Instructions to follow =
A faithful transcription of all the data is required.

= = = = = = =

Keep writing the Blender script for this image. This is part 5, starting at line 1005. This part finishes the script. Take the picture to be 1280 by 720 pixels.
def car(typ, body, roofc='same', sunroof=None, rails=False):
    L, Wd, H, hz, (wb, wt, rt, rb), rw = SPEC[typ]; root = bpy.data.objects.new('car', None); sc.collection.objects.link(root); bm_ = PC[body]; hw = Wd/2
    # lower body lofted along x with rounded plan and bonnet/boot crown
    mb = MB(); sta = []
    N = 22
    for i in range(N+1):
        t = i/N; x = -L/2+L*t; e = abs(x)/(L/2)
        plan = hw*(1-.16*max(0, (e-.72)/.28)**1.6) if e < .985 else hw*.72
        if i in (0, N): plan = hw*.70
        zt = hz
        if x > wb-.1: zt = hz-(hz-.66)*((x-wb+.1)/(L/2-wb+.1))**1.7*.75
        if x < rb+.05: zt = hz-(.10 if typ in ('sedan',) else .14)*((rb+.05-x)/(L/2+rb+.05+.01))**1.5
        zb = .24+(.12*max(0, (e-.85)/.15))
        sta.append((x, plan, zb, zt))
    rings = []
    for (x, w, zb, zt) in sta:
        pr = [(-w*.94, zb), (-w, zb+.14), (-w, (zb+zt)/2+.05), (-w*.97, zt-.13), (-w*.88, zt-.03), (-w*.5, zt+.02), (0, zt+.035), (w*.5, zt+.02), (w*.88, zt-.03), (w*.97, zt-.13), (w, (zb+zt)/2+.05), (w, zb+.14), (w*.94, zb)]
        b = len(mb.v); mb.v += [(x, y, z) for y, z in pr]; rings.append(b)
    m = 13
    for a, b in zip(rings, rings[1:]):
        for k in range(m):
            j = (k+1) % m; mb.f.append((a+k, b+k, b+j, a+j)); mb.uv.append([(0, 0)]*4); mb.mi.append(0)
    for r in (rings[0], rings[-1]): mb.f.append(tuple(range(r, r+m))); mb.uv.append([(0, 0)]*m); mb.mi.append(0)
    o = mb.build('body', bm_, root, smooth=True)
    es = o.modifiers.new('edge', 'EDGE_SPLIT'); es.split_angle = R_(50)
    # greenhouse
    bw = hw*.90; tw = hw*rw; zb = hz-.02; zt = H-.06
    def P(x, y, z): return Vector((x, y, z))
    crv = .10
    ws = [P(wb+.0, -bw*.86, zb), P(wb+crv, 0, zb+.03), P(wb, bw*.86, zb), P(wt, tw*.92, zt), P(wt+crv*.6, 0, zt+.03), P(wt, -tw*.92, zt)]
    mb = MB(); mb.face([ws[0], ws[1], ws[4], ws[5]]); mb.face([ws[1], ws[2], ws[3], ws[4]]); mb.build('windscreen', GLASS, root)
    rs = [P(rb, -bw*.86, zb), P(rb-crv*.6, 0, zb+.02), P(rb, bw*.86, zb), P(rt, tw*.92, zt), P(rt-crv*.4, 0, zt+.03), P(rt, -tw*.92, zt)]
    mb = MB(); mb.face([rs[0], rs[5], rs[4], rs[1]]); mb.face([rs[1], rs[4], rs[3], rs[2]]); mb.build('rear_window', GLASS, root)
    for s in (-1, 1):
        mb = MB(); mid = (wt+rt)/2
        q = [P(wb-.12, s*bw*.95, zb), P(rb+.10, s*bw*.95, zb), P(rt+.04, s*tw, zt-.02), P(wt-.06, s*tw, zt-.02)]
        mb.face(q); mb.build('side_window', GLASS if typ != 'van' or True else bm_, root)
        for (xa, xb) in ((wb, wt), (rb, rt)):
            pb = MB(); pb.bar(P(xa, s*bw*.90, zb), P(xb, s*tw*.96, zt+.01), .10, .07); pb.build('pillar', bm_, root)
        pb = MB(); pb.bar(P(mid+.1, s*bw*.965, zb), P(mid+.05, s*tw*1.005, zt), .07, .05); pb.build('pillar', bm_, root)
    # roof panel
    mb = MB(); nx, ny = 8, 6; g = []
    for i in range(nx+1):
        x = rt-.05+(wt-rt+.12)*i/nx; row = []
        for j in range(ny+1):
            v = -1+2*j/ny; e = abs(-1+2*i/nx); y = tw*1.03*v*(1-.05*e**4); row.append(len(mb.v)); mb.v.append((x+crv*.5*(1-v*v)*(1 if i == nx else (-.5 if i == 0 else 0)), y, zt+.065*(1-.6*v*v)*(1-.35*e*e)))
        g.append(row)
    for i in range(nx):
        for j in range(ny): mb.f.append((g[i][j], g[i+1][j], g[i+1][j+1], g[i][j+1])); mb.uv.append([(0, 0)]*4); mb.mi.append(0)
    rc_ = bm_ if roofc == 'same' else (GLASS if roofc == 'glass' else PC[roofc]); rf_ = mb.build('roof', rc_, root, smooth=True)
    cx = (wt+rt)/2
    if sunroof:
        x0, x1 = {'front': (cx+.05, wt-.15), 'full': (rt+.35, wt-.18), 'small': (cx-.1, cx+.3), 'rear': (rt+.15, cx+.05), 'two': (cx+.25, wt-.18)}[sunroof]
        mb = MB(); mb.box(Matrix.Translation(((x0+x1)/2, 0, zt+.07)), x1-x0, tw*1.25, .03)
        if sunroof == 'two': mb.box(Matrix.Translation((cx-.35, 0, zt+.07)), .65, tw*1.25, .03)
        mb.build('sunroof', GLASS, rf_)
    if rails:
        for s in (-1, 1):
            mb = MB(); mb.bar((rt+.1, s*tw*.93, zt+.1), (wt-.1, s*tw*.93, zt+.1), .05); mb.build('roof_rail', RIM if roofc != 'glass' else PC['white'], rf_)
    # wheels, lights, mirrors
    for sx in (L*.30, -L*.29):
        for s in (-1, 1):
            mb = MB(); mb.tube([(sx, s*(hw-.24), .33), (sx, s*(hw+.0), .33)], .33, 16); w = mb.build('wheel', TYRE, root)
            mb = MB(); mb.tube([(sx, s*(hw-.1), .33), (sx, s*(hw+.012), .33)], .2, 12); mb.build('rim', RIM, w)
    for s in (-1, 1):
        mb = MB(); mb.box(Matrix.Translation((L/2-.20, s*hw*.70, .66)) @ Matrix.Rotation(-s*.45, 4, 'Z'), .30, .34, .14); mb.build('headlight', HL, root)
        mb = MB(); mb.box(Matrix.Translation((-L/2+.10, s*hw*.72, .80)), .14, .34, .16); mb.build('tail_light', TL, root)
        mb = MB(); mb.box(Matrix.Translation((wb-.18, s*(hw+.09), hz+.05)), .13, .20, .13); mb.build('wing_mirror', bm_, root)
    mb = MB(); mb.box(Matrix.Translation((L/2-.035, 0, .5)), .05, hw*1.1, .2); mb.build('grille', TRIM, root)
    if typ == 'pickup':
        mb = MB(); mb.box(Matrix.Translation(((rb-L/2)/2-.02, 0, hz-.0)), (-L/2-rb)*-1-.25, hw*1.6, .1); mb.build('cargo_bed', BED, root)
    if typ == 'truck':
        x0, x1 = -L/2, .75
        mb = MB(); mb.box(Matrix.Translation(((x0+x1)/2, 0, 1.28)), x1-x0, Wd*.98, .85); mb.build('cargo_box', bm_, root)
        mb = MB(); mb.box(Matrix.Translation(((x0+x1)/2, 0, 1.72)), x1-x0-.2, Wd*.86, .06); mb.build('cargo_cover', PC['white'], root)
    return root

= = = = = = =

Result of the exercise =
Keep writing the Blender script for this image. This is part 5, starting at line 1005. This part finishes the script. Take the picture to be 1280 by 720 pixels.
def car(typ, body, roofc='same', sunroof=None, rails=False):
    L, Wd, H, hz, (wb, wt, rt, rb), rw = SPEC[typ]; root = bpy.data.objects.new('car', None); sc.collection.objects.link(root); bm_ = PC[body]; hw = Wd/2
    # lower body lofted along x with rounded plan and bonnet/boot crown
    mb = MB(); sta = []
    N = 22
    for i in range(N+1):
        t = i/N; x = -L/2+L*t; e = abs(x)/(L/2)
        plan = hw*(1-.16*max(0, (e-.72)/.28)**1.6) if e < .985 else hw*.72
        if i in (0, N): plan = hw*.70
        zt = hz
        if x > wb-.1: zt = hz-(hz-.66)*((x-wb+.1)/(L/2-wb+.1))**1.7*.75
        if x < rb+.05: zt = hz-(.10 if typ in ('sedan',) else .14)*((rb+.05-x)/(L/2+rb+.05+.01))**1.5
        zb = .24+(.12*max(0, (e-.85)/.15))
        sta.append((x, plan, zb, zt))
    rings = []
    for (x, w, zb, zt) in sta:
        pr = [(-w*.94, zb), (-w, zb+.14), (-w, (zb+zt)/2+.05), (-w*.97, zt-.13), (-w*.88, zt-.03), (-w*.5, zt+.02), (0, zt+.035), (w*.5, zt+.02), (w*.88, zt-.03), (w*.97, zt-.13), (w, (zb+zt)/2+.05), (w, zb+.14), (w*.94, zb)]
        b = len(mb.v); mb.v += [(x, y, z) for y, z in pr]; rings.append(b)
    m = 13
    for a, b in zip(rings, rings[1:]):
        for k in range(m):
            j = (k+1) % m; mb.f.append((a+k, b+k, b+j, a+j)); mb.uv.append([(0, 0)]*4); mb.mi.append(0)
    for r in (rings[0], rings[-1]): mb.f.append(tuple(range(r, r+m))); mb.uv.append([(0, 0)]*m); mb.mi.append(0)
    o = mb.build('body', bm_, root, smooth=True)
    es = o.modifiers.new('edge', 'EDGE_SPLIT'); es.split_angle = R_(50)
    # greenhouse
    bw = hw*.90; tw = hw*rw; zb = hz-.02; zt = H-.06
    def P(x, y, z): return Vector((x, y, z))
    crv = .10
    ws = [P(wb+.0, -bw*.86, zb), P(wb+crv, 0, zb+.03), P(wb, bw*.86, zb), P(wt, tw*.92, zt), P(wt+crv*.6, 0, zt+.03), P(wt, -tw*.92, zt)]
    mb = MB(); mb.face([ws[0], ws[1], ws[4], ws[5]]); mb.face([ws[1], ws[2], ws[3], ws[4]]); mb.build('windscreen', GLASS, root)
    rs = [P(rb, -bw*.86, zb), P(rb-crv*.6, 0, zb+.02), P(rb, bw*.86, zb), P(rt, tw*.92, zt), P(rt-crv*.4, 0, zt+.03), P(rt, -tw*.92, zt)]
    mb = MB(); mb.face([rs[0], rs[5], rs[4], rs[1]]); mb.face([rs[1], rs[4], rs[3], rs[2]]); mb.build('rear_window', GLASS, root)
    for s in (-1, 1):
        mb = MB(); mid = (wt+rt)/2
        q = [P(wb-.12, s*bw*.95, zb), P(rb+.10, s*bw*.95, zb), P(rt+.04, s*tw, zt-.02), P(wt-.06, s*tw, zt-.02)]
        mb.face(q); mb.build('side_window', GLASS if typ != 'van' or True else bm_, root)
        for (xa, xb) in ((wb, wt), (rb, rt)):
            pb = MB(); pb.bar(P(xa, s*bw*.90, zb), P(xb, s*tw*.96, zt+.01), .10, .07); pb.build('pillar', bm_, root)
        pb = MB(); pb.bar(P(mid+.1, s*bw*.965, zb), P(mid+.05, s*tw*1.005, zt), .07, .05); pb.build('pillar', bm_, root)
    # roof panel
    mb = MB(); nx, ny = 8, 6; g = []
    for i in range(nx+1):
        x = rt-.05+(wt-rt+.12)*i/nx; row = []
        for j in range(ny+1):
            v = -1+2*j/ny; e = abs(-1+2*i/nx); y = tw*1.03*v*(1-.05*e**4); row.append(len(mb.v)); mb.v.append((x+crv*.5*(1-v*v)*(1 if i == nx else (-.5 if i == 0 else 0)), y, zt+.065*(1-.6*v*v)*(1-.35*e*e)))
        g.append(row)
    for i in range(nx):
        for j in range(ny): mb.f.append((g[i][j], g[i+1][j], g[i+1][j+1], g[i][j+1])); mb.uv.append([(0, 0)]*4); mb.mi.append(0)
    rc_ = bm_ if roofc == 'same' else (GLASS if roofc == 'glass' else PC[roofc]); rf_ = mb.build('roof', rc_, root, smooth=True)
    cx = (wt+rt)/2
    if sunroof:
        x0, x1 = {'front': (cx+.05, wt-.15), 'full': (rt+.35, wt-.18), 'small': (cx-.1, cx+.3), 'rear': (rt+.15, cx+.05), 'two': (cx+.25, wt-.18)}[sunroof]
        mb = MB(); mb.box(Matrix.Translation(((x0+x1)/2, 0, zt+.07)), x1-x0, tw*1.25, .03)
        if sunroof == 'two': mb.box(Matrix.Translation((cx-.35, 0, zt+.07)), .65, tw*1.25, .03)
        mb.build('sunroof', GLASS, rf_)
    if rails:
        for s in (-1, 1):
            mb = MB(); mb.bar((rt+.1, s*tw*.93, zt+.1), (wt-.1, s*tw*.93, zt+.1), .05); mb.build('roof_rail', RIM if roofc != 'glass' else PC['white'], rf_)
    # wheels, lights, mirrors
    for sx in (L*.30, -L*.29):
        for s in (-1, 1):
            mb = MB(); mb.tube([(sx, s*(hw-.24), .33), (sx, s*(hw+.0), .33)], .33, 16); w = mb.build('wheel', TYRE, root)
            mb = MB(); mb.tube([(sx, s*(hw-.1), .33), (sx, s*(hw+.012), .33)], .2, 12); mb.build('rim', RIM, w)
    for s in (-1, 1):
        mb = MB(); mb.box(Matrix.Translation((L/2-.20, s*hw*.70, .66)) @ Matrix.Rotation(-s*.45, 4, 'Z'), .30, .34, .14); mb.build('headlight', HL, root)
        mb = MB(); mb.box(Matrix.Translation((-L/2+.10, s*hw*.72, .80)), .14, .34, .16); mb.build('tail_light', TL, root)
        mb = MB(); mb.box(Matrix.Translation((wb-.18, s*(hw+.09), hz+.05)), .13, .20, .13); mb.build('wing_mirror', bm_, root)
    mb = MB(); mb.box(Matrix.Translation((L/2-.035, 0, .5)), .05, hw*1.1, .2); mb.build('grille', TRIM, root)
    if typ == 'pickup':
        mb = MB(); mb.box(Matrix.Translation(((rb-L/2)/2-.02, 0, hz-.0)), (-L/2-rb)*-1-.25, hw*1.6, .1); mb.build('cargo_bed', BED, root)
    if typ == 'truck':
        x0, x1 = -L/2, .75
        mb = MB(); mb.box(Matrix.Translation(((x0+x1)/2, 0, 1.28)), x1-x0, Wd*.98, .85); mb.build('cargo_box', bm_, root)
        mb = MB(); mb.box(Matrix.Translation(((x0+x1)/2, 0, 1.72)), x1-x0-.2, Wd*.86, .06); mb.build('cargo_cover', PC['white'], root)
    return root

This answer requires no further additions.